文=丸山素行 写真=鈴木栄一

『チームの総合力』を形成する小さな要素を重ねて

琉球ゴールデンキングスとのチャンピオンシップセミファイナルに連勝した千葉ジェッツは、5月26日にアルバルク東京とBリーグ2代目王者を懸けてファイナルを戦う。

ファイナル進出を決めた琉球との第2戦、千葉は72-64と8点差をつけて勝利したが、第3クォーター終了時点で1点ビハインドと決して楽な試合ではなかった。勝利を引き寄せたのは小野龍猛のポストプレーだったが、富樫勇樹が「これまで積み上げてきた結果」と語ったように、チームの総合力で難しい試合を勝ち切った。

チームの総合力を形成するのは、一つのリバウンド、ディフェンスの位置取りやボールへの執着心、アシストといった小さく様々な要素であり、数字だけでは測れない貢献度がバスケにはいくつも存在する。琉球との第2戦での石井講祐が見せたパフォーマンスが良い例だ。

石井は約20分の出場で2得点4リバウンド2アシストと、スタッツとして突出したものはない。それでもマイケル・パーカーやレオ・ライオンズ、ギャビン・エドワーズと同じく、2つのオフェンスリバウンドを奪取した。またチップアウトをしてポゼッションを稼いでもいる。ガード陣のオフェンスリバウンドは相手にとって最も嫌なプレーの一つだ。

「自分が絡んでいない時とか、オフェンスで自分のプレーじゃない時も、オフェンスリバウンドだったり球際のところを競り勝つというのは意識しながらやっています。チップして味方に取ってもらったりすることでポゼッションを稼げたのはすごく良かったかなと思っています」と石井は振り返る。「結構前から意識はしてたんですけど、シュートが飛んだ軌道とかも見ながら、このあたりに来そうだなというところに行くように毎回してました。最近は実際に(予測通り)ボールが来ることが多くなったと思います」

こういった取り組みは、自分を客観的に見ることができる石井らしさが垣間見える。「アキ(チェンバース)は飛べますし、ポジションをとってリバウンドを取れるので。僕はジャンプ力で勝つというよりは、先読みで球際のところに絡めればいいかなと思っています。数字じゃない部分でも貢献できることはたくさんあります」と、身体能力ではなくIQで勝負している。

プレースタイルの変更で広がったプレーの幅

昨シーズンに41.8%(リーグ5位)という高い3ポイントシュート成功率を記録したように、石井の本職はシュートだ。今シーズンも38.2%と高い精度を保っているが、先発出場の機会は減り、それに付随してプレータイムも減少した。それでも石井は昨シーズンよりも成長している手応えを感じている。
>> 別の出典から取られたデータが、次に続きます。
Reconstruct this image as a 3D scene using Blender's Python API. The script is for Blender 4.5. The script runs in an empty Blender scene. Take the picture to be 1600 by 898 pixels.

「ボールハンドラーになってピックを使ってのシュートが増えたりとか、シュートの種類も昨シーズンとは変わっています。キャッチ&シュートがちょっと減ってたりはするんですけど、自分が成長していく過程の中で変わる部分はどうしてもあると思うんですよね。ずっと上り調子でいかないので、今シーズンに関して言えば得点とかスタッツだけを見れば昨シーズンより落ちているんですけど、決してバスケが下手になったわけではなく、いろんなプレーの幅を広げられたと思います」

「今日もコーナーからのオープンショットを外しちゃったんですけど、怖がらずに自分で勝負を決めるシュートを打ちにいく、その姿勢のところを目標にしています」とシューターとして大事な部分はブレていない。

スタメンを外れるも「ネガティブな感情はない」

今シーズンの千葉は、成長の期待も込めて原修太を先発で起用したり、後半はアキをスタメンに据えるなど2番ポジションの起用法を変え、これまで多くの試合で先発を務めてきた石井はレギュラーシーズンで先発13試合とベンチスタートが増えた。どの選手も先発を外れることは歓迎できないものだが、石井は「ネガティブな感情はない」と主張する。

「大野(篤史)さんと話し合って『もっとシュートを狙う』という意味でのベンチでした。外されたとかそういうニュアンスは感じていないです」

そして、このベンチ起用は石井にまた別の成長を促すことになった。「ベンチから出て流れに乗らせる時もあれば、逆に流れを変える時もあります。ゲームの流れを読むじゃないですけど、そういう考え方はベンチになってから増えました。今どういう流れなのかを俯瞰してゲームに臨めるようになりました

「ベンチに置かれてもスタメンでも、どちらでも貢献できる」ことを石井は自身の強みに挙げた。その柔軟な考え方と対応力は、『てっぺん』を目指すチームにおいて欠かせない戦力だ。